Jay Biggerstaff-USA TODAY Sports

When Crabtree was on the 49ers, the team’s social media account posted a highlight of the wide receiver playing QB in Texas. The play had him dropping back, avoiding defenders, and breaking off for a huge touchdown run. Crabtree made sure then-starting QB Colin Kaepernick was aware, tweeting the link at him with the comment “Too real” aimed at him. When he was playing his senior year of high school football in Dallas, Crabtree had a knack for finding the end zone. Crabtree had a total of 20 touchdowns and became a four-star recruit as an athlete in the process. He was sought after at Texas to play defence but opted to go to Texas Tech stating that he wanted to play on offence. Michael has not thrown a pass in the NFL, but often shows off his long arm with the Raiders in practice.

2. Nick Marshall

Kyle Terada-USA TODAY Sports

During his senior year in high school, Marshall was one of the best players in the state on Georgia.
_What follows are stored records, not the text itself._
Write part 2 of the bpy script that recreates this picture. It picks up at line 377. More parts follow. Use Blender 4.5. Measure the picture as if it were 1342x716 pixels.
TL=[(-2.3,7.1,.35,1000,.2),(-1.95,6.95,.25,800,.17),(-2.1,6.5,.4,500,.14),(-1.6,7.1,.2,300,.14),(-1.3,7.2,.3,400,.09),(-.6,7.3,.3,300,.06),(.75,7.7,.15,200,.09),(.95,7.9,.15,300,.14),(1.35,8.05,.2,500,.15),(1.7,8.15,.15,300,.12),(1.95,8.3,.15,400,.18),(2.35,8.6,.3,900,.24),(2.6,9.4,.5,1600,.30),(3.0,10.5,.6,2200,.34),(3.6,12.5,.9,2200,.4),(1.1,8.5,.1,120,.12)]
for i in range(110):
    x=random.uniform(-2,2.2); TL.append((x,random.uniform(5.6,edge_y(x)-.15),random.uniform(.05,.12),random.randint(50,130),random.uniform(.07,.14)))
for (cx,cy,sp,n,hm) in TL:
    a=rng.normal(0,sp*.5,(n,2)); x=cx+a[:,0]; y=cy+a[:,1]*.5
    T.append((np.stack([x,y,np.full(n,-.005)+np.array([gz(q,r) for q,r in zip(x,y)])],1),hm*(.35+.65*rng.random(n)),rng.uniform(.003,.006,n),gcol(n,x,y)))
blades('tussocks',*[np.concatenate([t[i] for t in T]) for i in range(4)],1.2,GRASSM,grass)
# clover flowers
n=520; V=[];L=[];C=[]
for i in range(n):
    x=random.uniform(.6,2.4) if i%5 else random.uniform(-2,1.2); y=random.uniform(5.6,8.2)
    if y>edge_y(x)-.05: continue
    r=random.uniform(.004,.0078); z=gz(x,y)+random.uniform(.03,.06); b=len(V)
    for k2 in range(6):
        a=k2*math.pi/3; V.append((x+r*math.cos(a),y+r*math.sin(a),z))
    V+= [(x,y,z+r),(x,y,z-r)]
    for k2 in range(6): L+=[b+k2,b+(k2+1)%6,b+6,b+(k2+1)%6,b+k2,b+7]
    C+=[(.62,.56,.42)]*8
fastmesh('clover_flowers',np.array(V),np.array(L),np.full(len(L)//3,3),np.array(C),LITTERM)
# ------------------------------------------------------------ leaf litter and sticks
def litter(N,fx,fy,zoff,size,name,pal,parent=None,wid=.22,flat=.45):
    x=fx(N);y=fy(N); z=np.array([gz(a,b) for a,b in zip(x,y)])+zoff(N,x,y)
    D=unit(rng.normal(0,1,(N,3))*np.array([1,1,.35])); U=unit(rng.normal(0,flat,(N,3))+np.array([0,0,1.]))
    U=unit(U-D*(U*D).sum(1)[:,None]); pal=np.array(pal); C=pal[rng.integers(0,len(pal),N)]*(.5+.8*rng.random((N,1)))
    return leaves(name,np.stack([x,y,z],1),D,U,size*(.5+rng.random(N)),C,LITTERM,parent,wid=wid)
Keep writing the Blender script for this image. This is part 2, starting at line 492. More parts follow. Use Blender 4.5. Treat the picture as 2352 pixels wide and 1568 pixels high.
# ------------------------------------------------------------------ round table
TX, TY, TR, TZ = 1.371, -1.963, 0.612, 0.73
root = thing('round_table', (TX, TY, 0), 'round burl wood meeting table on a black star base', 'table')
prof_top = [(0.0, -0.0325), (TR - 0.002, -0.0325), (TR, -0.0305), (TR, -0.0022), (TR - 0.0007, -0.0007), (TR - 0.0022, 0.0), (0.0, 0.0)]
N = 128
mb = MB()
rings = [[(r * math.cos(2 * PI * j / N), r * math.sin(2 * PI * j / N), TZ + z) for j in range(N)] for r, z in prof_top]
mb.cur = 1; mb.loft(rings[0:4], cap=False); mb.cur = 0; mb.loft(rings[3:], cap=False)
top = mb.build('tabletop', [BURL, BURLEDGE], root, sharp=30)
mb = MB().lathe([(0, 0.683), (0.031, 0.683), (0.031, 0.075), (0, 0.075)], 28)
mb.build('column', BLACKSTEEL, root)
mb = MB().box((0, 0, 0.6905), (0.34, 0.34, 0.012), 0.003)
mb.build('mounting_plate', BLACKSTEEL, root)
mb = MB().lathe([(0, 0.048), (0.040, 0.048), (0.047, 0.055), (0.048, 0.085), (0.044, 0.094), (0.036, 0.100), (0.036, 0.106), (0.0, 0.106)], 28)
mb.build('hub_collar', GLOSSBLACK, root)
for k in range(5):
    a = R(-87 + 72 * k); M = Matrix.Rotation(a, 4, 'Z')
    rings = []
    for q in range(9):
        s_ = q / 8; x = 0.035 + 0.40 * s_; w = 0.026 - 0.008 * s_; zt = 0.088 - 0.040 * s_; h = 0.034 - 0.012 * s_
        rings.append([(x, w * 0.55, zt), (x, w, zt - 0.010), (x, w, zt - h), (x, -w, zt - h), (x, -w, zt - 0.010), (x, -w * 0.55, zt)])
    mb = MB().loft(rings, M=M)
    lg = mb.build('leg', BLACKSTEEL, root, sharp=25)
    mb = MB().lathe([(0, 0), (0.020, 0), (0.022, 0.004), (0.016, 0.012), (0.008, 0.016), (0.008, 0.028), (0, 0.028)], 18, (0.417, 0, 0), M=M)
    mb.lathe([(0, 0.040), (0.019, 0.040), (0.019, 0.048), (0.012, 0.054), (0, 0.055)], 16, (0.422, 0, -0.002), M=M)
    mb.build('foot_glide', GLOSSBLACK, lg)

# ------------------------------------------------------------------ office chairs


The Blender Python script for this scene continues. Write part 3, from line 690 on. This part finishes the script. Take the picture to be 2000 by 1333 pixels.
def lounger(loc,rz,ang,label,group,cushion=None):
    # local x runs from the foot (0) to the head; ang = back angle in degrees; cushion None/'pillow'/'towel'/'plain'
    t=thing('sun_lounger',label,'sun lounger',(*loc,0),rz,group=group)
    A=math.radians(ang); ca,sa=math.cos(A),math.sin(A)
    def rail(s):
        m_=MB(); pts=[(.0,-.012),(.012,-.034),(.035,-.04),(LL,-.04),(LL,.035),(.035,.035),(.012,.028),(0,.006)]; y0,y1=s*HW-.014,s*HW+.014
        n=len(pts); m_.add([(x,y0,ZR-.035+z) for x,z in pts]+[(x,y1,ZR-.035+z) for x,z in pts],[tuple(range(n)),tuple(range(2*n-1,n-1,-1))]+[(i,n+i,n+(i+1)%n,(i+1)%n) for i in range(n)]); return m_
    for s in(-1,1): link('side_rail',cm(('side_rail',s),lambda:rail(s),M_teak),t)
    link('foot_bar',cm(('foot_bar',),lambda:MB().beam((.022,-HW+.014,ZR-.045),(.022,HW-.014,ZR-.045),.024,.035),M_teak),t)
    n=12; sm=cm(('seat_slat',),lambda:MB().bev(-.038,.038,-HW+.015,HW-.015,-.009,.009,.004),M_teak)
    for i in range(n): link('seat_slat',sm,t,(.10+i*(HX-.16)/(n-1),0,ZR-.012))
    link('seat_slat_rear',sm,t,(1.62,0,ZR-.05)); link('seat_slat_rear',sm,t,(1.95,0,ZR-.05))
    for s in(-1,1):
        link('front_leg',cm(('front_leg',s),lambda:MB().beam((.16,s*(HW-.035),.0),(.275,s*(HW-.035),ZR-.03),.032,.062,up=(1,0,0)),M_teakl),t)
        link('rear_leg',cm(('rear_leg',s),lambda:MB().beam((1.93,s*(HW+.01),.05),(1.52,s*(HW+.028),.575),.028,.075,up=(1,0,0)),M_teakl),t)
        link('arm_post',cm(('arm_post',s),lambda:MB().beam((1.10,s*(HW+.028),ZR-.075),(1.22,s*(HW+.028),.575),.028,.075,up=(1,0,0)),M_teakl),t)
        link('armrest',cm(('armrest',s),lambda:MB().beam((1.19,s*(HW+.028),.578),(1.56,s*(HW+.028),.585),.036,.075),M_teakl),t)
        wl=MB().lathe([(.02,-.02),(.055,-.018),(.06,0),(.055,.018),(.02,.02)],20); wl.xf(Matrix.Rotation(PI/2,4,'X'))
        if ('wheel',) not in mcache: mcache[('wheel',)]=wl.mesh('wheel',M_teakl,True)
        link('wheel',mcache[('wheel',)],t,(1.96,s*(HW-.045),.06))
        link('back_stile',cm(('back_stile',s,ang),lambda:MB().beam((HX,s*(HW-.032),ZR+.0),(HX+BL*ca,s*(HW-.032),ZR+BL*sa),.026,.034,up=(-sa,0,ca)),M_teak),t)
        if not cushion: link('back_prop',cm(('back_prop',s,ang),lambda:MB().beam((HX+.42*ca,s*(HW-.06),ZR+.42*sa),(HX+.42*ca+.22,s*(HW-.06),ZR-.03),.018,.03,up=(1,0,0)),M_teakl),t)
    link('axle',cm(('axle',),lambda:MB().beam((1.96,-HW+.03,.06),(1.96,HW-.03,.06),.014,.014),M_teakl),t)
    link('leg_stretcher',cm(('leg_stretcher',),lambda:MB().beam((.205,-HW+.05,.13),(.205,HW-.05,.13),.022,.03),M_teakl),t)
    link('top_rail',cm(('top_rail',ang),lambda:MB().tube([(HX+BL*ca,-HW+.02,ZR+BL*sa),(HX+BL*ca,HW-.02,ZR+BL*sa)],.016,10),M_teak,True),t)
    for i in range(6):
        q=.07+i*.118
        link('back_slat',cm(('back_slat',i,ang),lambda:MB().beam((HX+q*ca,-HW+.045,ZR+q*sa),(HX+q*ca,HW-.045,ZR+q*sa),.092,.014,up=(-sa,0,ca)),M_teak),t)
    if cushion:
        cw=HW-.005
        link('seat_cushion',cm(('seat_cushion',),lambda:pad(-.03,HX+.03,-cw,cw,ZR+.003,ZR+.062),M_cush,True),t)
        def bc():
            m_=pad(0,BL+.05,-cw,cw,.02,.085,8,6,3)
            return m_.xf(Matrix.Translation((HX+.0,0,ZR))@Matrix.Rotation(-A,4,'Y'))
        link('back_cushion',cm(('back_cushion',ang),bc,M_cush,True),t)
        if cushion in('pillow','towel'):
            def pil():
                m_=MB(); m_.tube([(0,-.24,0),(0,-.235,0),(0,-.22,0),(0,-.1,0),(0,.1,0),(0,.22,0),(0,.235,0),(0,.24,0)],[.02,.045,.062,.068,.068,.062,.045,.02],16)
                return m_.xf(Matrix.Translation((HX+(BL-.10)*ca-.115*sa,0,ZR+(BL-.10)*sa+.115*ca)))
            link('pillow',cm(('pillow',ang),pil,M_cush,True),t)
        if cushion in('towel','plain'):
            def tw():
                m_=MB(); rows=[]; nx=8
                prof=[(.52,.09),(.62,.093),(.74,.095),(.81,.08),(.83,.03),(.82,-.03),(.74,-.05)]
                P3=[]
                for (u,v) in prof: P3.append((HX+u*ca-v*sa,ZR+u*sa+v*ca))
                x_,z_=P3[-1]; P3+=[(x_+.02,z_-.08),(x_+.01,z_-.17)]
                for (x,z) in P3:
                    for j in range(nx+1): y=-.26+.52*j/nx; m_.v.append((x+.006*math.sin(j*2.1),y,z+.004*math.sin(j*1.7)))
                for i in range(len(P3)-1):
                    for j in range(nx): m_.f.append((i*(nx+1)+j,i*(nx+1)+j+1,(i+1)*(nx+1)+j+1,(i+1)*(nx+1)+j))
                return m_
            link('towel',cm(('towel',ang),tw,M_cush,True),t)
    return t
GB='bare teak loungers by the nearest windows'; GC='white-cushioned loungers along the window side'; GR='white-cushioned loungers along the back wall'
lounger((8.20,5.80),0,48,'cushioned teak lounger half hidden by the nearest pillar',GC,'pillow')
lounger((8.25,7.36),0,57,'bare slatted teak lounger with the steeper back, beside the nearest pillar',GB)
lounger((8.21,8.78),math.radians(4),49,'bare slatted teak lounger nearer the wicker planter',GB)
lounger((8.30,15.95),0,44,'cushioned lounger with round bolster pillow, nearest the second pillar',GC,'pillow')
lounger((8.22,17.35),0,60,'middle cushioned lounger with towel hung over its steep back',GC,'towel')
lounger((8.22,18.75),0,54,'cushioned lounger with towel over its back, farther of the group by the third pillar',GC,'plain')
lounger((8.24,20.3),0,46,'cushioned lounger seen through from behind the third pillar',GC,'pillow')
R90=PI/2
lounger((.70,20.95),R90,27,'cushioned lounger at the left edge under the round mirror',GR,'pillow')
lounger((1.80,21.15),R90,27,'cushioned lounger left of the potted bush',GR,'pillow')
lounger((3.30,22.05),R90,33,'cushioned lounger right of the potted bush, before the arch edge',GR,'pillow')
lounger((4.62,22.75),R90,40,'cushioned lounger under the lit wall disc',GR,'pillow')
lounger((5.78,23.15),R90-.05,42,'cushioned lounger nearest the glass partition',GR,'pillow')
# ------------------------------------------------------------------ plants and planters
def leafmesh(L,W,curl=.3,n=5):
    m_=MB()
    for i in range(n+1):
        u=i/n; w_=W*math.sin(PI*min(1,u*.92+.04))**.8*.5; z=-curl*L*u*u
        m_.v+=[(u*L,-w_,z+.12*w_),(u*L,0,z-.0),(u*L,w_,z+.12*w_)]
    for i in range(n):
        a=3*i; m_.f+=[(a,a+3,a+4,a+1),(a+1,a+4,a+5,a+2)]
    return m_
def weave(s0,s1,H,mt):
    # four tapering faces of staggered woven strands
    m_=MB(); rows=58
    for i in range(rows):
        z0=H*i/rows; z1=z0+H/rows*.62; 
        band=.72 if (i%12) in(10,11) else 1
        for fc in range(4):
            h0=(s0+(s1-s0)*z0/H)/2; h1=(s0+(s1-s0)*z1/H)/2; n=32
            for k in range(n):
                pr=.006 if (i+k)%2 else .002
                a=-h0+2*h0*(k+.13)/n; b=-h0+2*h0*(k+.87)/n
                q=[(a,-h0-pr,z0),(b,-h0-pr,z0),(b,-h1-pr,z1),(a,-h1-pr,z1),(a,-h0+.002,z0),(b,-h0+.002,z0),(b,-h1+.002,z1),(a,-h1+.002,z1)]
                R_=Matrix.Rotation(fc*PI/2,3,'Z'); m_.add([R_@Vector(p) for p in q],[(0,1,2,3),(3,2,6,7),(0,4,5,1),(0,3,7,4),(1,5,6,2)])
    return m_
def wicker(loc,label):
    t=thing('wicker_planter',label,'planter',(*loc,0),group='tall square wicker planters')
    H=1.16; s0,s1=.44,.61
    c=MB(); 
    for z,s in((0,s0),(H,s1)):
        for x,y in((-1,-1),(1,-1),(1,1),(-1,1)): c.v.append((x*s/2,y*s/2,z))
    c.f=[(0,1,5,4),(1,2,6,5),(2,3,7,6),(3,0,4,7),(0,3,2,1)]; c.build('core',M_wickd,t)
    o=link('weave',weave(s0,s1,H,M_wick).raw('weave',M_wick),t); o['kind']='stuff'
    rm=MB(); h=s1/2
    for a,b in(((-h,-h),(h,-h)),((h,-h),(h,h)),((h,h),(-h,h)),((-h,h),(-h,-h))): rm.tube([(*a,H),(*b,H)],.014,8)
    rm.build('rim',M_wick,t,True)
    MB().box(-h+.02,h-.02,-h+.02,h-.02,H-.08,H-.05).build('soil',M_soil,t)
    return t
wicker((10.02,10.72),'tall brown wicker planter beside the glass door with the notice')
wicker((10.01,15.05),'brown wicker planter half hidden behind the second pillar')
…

After deciding to just focus on football during his senior season, Marshall destroyed everything in his path. Passing for 41 touchdowns, and running for another 9, it was clear that Marshall could succeed as a dual threat QB once going off the college. After a couple of problems at the University of Georgia, and after transferring to a junior college, Marshall finally found a home at Auburn. There, he achieved something no person on this list did at the QB position, play in the national championship game. Since his collegiate career came to an end, he has been trying to find a role in the NFL as a cornerback, most recently with the New York Jets.

1. Hines Ward

via si.com

This Steeler legend basically could do it all in his younger years. During Ward’s high school career in Georgia, he showed his superior athleticism while running the offense at quarterback. His play lead him to multiple post-season awards, including two time Clayton County Offensive Player of the Year. Once he joined the University of Georgia Bulldogs, Ward was still used sparingly at QB. In the 1995 Peach Bowl, during Ward’s sophomore season, he started the game against Virginia. The Cavaliers got out to a 24-6 lead, but Ward battled back, totalling a Peach Bowl record 469 total yards but still came up short. The Bulldogs lost 34-27. Once his collegiate career was done, he was drafted both by the NFL and MLB, luckily for Steelers fans the choice was clear.